Nach einer kurzen Anfangsnervosität des Teilnehmerfeldes ging Heinrich in die Offensive. Mit sechs „Krähern“ zog er der Konkurrenz davon. Bis zur Halbzeit holte Peter auf. Mit leicht heiser wirkender Stimme, aber einem imposant anschwellenden Brustkorb schaffte der Zwerg unter den Teilnehmern den Ausgleich. Dann setzte Peter kurzzeitig die Akzente im Feld. Mit schriller Stimme machte er sich auf die Verfolgungsjagd. Doch sein Stallgenosse Peter setzte zum Zwischenspurt an und zog auf und davon. 25 „Kräher“ schaffte er in der halben Stunde, gefolgt vom gescheiterten Titelverteidiger Heinrich (18) und Fridolin (10). Der Rest des Feldes blieb zur Freude der Nachbarn stumm. Kandidat Nummer zwei (ohne Namen) hielt es während des gesamten Wettkampfes nicht für nötig, sich „Aug in Aug“ der Jury zu zeigen. Stattdessen präsentierte er seine Federpracht am Hinterteil. Das brachte ihm die kunstvoll gestaltete Medaille des schlechtesten Teilnehmers ein, über die sich Besitzerin Angela Altmann genauso freute, wie über die der Vorjahre aus gleichem Anlass.

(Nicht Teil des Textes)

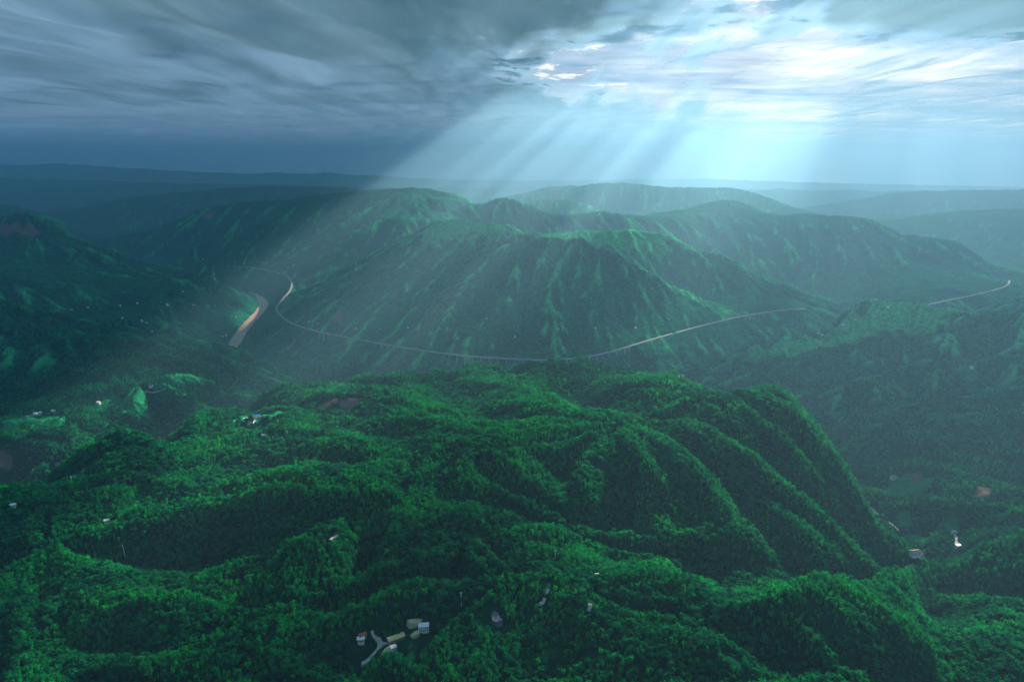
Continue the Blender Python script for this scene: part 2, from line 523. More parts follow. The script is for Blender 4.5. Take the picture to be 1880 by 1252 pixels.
def ground(x, y):
    """height of the built ground (bilinear)"""
    x, y = np.asarray(x, float), np.asarray(y, float)
    r, t = np.hypot(x, y), np.arctan2(x, y)
    i = np.clip(np.searchsorted(RS, r) - 1, 0, NR - 2)
    a = np.clip((r - RS[i]) / (RS[i + 1] - RS[i]), 0, 1)
    tj = np.clip((t - TH[0]) / (TH[1] - TH[0]), 0, NTH - 1.001)
    j = tj.astype(int)
    b = tj - j
    return (HGT[i, j] * (1 - a) + HGT[i + 1, j] * a) * (1 - b) + (HGT[i, j + 1] * (1 - a) + HGT[i + 1, j + 1] * a) * b


def hit(u, v, lift=0.0):
    """where the sight line through a photograph point first meets the ground"""
    d = ray(u, v)
    d = d / math.hypot(d[0], d[1])
    ss = np.exp(np.linspace(math.log(200), math.log(24000), 6000))
    p = d[None] * ss[:, None] + np.array([0, 0, CAM_Z])
    below = p[:, 2] < ground(p[:, 0], p[:, 1]) + lift
    k = int(np.argmax(below)) if below.any() else len(ss) - 1
    q = p[k]
    return np.array([q[0], q[1], float(ground(q[0], q[1]))])


print('control points', len(CP), 'ground', NR, NTH)
#@@TERRAIN_END

# ---------------------------------------------------------------- materials for the land
def new_mat(name):
    m = bpy.data.materials.new(name)
    m.use_nodes = True
    return m, NT(m.node_tree)


def mat_plain(name, col, rough=0.8, var=0.25, scale=3.0):
    m, t = new_mat(name)
    g = t.n('ShaderNodeNewGeometry')
    nz = t.n('ShaderNodeTexNoise', {'Vector': g.outputs['Position'], 'Scale': scale, 'Detail': 4.0})
    c = t.mix(nz.outputs[0], tuple(x * (1 - var) for x in col), tuple(min(1, x * (1 + var)) for x in col))
    b = t.n('ShaderNodeBsdfPrincipled', {'Base Color': c, 'Roughness': rough})
    t.n('ShaderNodeOutputMaterial', {0: b})
    return m


def mat_ground():
    m, t = new_mat('forest_floor')
    g = t.n('ShaderNodeNewGeometry')
    big = t.n('ShaderNodeTexNoise', {'Vector': g.outputs['Position'], 'Scale': 0.004, 'Detail': 5.0, 'Roughness': 0.6})
    fine = t.n('ShaderNodeTexNoise', {'Vector': g.outputs['Position'], 'Scale': 0.06, 'Detail': 3.0})
    vor = t.n('ShaderNodeTexVoronoi', {'Vector': g.outputs['Position'], 'Scale': 0.085, 'Randomness': 1.0})
    col = t.mix(t.ramp(big.outputs[0], [(0.35, 0.0), (0.65, 1.0)]), (0.003, 0.085, 0.045), (0.005, 0.17, 0.075))
    col = t.mix(t.math('MULTIPLY', fine.outputs[0], 0.8), col, (0.0015, 0.038, 0.024))
    vb = t.n('ShaderNodeSeparateColor', {0: vor.outputs['Color']})
    col = t.mix(1.0, col, t.ramp(vb.outputs[0], [(0.0, 0.45), (1.0, 1.45)]), 'MULTIPLY')
    cn = t.n('ShaderNodeAttribute', attribute_name='canopy')
    col = t.mix(cn.outputs['Fac'], (0.002, 0.045, 0.022), col)
    fa = t.n('ShaderNodeAttribute', attribute_name='field')
    fcol = t.mix(fine.outputs[0], (0.003, 0.12, 0.055), (0.012, 0.21, 0.075))
    col = t.mix(fa.outputs['Fac'], col, fcol)
    cr = t.n('ShaderNodeAttribute', attribute_name='crest')
    gcol = t.mix(fine.outputs[0], (0.010, 0.26, 0.095), (0.038, 0.40, 0.12))  # rib grass, its green lifted to carry the look of sunlit crests
    gcol = t.mix(1.0, gcol, t.ramp(vb.outputs[1], [(0.0, 0.6), (1.0, 1.25)]), 'MULTIPLY')
    col = t.mix(cr.outputs['Fac'], col, gcol)
    so = t.n('ShaderNodeAttribute', attribute_name='soil')
    scol = t.mix(fine.outputs[0], (0.08, 0.055, 0.042), (0.22, 0.15, 0.12))
    col = t.mix(so.outputs['Fac'], col, scol)
    hgt = t.math('SUBTRACT', 1.0, vor.outputs['Distance'])
    bmp = t.n('ShaderNodeBump', {'Strength': 0.8, 'Distance': 5.0, 'Height': hgt})
    b = t.n('ShaderNodeBsdfDiffuse', {0: col, 'Normal': bmp})
    t.n('ShaderNodeOutputMaterial', {0: b})
    return m


M_GROUND = mat_ground()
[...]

Ob es für Siegerhahn Peter nun eine Belohnung gibt, das verneinte die stolze Besitzerin Waltraud Musy: „Heute gibt es auch ganz normales Futter. Aber vielleicht verwöhnen ihn ja seine Frauen“, sagt sie lachend mit dem Sieger im Arm.
Einfach als Hahn und Besitzer hat man es heutzutage nicht, können alle Teilnehmer des Wettstreites berichten. Mal wir zu laut gekräht, mal zur falschen Zeit, mal zu lange – „Es sind eben Tiere, die haben ihren eigenen Kopf und sie richten sich nicht nach Zeiten. Mit ein bisschen mehr Gelassenheit können doch alle gut zusammen leben“, sagt Werner Desens. Er muss es wissen, topfit mit seinen 93 Lebensjahren.